The $47.5 million project entailed the conversion of a century-old, red brick power station and the creation of a striking addition that juts out from the building’s west side: an abstract, geometrical volume wrapped in sleek, blue steel. The unusual coupling of cladding materials—red brick and steel—is emblematic of the museum’s mission: using contemporary art and programs to explore the Jewish experience, rooted deep in history.
 
Founded in 1984, the museum formerly was located on the fringe of downtown. Its new home is in the burgeoning Yerba Buenaarts quarter in the city’s core. In addition to cultural institutions, the museum sits among high-rise hotels and is adjacent to an historic church. For the refurbishment of the power station—designed by Willis Polk in the Classical Revival style and completed in 1907—Libeskind retained many of the building’s original features, from the gray-painted catwalks on the inside to the terra cotta cherubs adorning the exterior. In designing the overall project, the architect says his greatest challenge was “to work in a space where everything seems predetermined—behind a church, behind a wall, under a hotel.” This, he says, reflects a quintessentially Jewish idea: “to be caught in all the givens” and yet assert one’s identity.
 
The Polish-born Libeskind infused the 63,000-square-foot project with Jewish symbolism.

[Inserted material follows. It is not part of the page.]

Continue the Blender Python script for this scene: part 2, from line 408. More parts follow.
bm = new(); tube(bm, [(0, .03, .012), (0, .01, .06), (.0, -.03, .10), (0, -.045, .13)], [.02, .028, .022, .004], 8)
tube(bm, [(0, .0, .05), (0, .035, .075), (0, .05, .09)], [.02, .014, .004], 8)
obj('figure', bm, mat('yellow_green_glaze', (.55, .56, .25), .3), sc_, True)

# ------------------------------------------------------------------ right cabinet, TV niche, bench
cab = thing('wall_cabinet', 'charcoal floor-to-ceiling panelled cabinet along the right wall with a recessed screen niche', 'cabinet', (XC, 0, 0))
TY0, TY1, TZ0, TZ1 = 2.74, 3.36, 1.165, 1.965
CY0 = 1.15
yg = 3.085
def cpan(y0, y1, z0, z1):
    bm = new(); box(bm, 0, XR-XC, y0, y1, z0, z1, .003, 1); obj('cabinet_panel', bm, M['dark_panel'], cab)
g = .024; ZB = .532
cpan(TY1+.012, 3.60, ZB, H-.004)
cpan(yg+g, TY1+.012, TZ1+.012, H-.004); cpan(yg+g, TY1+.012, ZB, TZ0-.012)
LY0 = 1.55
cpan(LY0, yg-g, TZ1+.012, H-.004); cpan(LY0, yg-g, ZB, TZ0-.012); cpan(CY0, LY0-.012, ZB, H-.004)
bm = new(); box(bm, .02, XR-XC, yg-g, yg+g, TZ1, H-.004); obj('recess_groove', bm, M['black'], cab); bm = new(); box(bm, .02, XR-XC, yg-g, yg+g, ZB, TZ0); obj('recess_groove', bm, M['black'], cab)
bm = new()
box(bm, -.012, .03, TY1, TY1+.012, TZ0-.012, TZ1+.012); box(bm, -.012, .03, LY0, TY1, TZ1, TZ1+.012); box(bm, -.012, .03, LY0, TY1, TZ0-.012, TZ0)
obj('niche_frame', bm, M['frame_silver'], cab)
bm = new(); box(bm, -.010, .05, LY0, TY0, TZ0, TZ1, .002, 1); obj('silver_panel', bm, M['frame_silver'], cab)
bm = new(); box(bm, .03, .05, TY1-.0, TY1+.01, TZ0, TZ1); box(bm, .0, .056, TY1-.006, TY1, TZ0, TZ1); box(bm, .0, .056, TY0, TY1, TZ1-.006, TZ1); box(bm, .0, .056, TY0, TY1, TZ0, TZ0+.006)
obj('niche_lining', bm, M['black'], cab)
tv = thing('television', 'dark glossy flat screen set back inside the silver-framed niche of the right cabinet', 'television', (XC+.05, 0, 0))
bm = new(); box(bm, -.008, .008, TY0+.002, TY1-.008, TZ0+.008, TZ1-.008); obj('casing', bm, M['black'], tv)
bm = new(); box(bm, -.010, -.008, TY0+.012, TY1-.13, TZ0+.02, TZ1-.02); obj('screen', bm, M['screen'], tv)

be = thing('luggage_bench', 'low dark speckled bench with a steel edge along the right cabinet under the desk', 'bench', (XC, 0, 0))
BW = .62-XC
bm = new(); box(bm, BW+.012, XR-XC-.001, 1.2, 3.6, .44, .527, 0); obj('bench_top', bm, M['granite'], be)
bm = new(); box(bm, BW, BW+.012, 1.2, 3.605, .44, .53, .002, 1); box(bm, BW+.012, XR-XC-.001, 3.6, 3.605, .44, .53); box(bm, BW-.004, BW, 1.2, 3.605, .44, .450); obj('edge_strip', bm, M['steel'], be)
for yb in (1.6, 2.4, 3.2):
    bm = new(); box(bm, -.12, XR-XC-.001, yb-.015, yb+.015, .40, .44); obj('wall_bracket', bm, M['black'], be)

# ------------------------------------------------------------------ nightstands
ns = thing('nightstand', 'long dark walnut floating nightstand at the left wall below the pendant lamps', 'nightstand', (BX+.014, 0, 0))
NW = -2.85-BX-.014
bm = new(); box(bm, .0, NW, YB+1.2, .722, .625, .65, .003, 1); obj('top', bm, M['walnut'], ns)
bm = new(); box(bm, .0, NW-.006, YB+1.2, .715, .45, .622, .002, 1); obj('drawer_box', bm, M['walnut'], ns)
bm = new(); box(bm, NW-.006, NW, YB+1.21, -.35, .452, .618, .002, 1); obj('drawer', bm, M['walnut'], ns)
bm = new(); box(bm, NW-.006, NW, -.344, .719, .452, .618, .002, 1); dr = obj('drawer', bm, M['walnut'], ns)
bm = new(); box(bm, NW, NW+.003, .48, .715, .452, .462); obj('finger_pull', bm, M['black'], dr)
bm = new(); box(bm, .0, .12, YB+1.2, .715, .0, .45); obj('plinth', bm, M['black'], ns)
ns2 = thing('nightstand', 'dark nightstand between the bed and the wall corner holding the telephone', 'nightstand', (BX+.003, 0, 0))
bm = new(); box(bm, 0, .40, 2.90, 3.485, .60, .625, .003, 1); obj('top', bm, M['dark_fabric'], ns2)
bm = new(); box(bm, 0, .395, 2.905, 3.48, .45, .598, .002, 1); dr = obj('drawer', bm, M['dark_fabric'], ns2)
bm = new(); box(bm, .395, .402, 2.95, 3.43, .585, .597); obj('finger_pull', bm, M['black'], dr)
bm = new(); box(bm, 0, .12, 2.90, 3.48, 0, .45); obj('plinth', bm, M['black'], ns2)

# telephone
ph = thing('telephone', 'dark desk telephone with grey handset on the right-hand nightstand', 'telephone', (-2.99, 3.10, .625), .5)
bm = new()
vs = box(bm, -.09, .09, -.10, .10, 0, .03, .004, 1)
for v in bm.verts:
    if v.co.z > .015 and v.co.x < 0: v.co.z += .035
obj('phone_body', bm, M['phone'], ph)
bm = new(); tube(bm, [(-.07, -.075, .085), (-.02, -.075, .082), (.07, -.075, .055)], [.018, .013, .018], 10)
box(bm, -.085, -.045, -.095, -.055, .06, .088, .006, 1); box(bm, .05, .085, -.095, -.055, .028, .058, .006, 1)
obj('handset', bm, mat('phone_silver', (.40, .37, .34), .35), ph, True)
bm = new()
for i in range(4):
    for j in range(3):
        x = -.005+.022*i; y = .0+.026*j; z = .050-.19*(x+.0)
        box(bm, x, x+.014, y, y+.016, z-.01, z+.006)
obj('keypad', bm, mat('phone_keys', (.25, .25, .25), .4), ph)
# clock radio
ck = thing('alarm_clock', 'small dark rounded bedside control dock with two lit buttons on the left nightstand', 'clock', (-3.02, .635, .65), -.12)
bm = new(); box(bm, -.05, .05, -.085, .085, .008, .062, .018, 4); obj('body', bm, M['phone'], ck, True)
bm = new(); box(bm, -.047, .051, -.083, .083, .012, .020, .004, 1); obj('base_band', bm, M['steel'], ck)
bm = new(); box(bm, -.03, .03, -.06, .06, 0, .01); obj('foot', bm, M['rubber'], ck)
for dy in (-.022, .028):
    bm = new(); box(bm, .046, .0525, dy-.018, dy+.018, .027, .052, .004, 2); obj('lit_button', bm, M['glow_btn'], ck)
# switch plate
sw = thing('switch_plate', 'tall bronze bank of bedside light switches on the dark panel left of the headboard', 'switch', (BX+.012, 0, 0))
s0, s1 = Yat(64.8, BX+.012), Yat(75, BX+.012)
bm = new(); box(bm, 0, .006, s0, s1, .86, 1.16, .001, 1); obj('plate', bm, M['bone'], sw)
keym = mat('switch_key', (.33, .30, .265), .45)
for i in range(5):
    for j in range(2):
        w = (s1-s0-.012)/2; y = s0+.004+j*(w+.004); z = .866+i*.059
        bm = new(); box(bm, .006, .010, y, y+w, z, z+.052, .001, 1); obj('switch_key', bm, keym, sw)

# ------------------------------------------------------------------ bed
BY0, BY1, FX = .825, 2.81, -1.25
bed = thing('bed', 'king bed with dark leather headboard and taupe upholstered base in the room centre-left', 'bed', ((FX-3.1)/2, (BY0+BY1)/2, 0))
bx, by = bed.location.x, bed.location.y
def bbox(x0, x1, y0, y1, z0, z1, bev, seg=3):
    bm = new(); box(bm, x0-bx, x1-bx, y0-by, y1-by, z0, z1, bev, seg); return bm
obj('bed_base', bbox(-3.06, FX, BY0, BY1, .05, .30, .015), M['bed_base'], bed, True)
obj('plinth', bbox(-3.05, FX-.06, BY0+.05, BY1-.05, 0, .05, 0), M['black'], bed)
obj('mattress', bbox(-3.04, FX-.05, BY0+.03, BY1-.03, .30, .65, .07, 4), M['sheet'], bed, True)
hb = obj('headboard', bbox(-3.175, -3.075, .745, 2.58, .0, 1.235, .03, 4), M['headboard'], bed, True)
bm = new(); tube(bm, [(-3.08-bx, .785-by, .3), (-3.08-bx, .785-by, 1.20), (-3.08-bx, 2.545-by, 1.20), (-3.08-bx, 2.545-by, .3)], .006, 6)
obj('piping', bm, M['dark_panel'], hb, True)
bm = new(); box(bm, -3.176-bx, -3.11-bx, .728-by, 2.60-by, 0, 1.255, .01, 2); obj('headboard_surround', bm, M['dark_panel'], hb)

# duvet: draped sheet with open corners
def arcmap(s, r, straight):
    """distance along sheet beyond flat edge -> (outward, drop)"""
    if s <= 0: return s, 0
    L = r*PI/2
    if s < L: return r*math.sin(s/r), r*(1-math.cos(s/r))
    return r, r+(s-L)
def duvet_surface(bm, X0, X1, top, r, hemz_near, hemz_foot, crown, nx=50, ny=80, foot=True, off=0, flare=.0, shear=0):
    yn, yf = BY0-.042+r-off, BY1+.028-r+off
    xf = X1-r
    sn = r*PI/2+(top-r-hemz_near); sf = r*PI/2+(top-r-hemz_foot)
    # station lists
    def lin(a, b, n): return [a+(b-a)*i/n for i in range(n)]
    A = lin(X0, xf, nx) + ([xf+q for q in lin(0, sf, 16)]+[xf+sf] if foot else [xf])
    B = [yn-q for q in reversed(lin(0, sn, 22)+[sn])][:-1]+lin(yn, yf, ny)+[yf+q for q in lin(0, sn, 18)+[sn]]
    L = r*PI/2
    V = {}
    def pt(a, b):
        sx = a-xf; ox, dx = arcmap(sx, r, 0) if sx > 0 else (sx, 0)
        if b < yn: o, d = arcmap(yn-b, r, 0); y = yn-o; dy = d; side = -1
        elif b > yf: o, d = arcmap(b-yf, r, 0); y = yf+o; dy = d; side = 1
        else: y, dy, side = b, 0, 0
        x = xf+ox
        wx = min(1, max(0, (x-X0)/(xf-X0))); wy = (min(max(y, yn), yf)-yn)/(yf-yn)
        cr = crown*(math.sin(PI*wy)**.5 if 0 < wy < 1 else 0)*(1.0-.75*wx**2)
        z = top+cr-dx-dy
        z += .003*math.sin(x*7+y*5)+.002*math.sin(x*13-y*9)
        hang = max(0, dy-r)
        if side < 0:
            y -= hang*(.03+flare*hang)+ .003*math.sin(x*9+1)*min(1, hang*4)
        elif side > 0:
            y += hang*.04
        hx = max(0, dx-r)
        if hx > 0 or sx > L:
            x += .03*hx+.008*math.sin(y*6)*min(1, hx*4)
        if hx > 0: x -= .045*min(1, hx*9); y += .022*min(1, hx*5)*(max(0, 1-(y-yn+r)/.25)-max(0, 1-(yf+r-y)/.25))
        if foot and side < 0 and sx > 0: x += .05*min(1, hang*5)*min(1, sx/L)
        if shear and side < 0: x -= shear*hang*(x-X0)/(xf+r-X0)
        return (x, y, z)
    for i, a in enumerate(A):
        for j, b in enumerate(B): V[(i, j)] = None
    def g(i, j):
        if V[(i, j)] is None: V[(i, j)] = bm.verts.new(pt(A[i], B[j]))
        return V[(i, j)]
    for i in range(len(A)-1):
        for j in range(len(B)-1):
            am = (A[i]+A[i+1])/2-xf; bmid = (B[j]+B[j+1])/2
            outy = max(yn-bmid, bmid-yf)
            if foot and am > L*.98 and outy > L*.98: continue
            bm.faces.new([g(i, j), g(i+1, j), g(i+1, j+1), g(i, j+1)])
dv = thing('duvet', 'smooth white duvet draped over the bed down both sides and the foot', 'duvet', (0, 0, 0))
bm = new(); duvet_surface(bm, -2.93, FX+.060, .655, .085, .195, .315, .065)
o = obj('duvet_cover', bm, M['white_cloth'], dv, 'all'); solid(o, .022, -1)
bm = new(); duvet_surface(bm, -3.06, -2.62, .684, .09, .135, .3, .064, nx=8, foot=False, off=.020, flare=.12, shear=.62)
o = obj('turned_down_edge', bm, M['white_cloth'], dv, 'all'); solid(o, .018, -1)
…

The shape of the 5,500-square-foot steel-clad addition, for instance, was inspired by the Hebrew letters chet and yud, which together form the word chai, which means “alive” or “living.” The elongated “chet” portion comprises exhibition space and activity rooms, while the “yud” portion—shaped like a titled cube—contains a gift shop and special events gallery. On a wall inside the lobby, a permanent lighting installation forms the four letters of the Hebrew word “pardes.” This word generally refers to the four approaches to interpreting holy scripture.
 
In a June 9 article in The New York Times, Edward Rothstein undermined these symbolic moments (“Lines in the ceiling of an auditorium are apparently based on paths to the Holy Land on a 15th-century map—a purely private conceit,” he writes.) He also found fault with the building’s “skewed geometries,” which he says create an “effect that is more vertiginous than harmonious.” Other critics, however, have liked the building. In The Architects’ Newspaper, Mitchell Schwarzer, a professor and architectural historian, says it “works.” “Because of its small size, its mix of old and new elements, and its rhythms that oscillate between the restless and restful,” he writes, “Libeskind’s CJM presents a nuanced and enlightened architectural experience.” Christopher Hawthorne, architecture critic for the Los Angeles Times, says the “calm, elegant presence” of the old power station offers a nice counterpoint to the off-kilter, steel-clad addition. “And inside,” he writes, “the frenetic quality that marks some of Libeskind’s work has been replaced by a complex but self-assured series of spaces.”
 
Museum director Connie Wolf said they selected Libeskind for the project based on his design of the Felix Nussbaum Museum (1998) in northern Germany. He also designed the Jewish Museum Berlin (1999), Danish Jewish Museum (2003) and the Denver Art Museum (2006)—all of which contain his signature angled walls.
 
For the San Francisco project, Libeskind worked with the local firms WRNS Studio and Architectural Resources; Handel Architects designed the 38,000-square-foot public plaza that fronts the museum.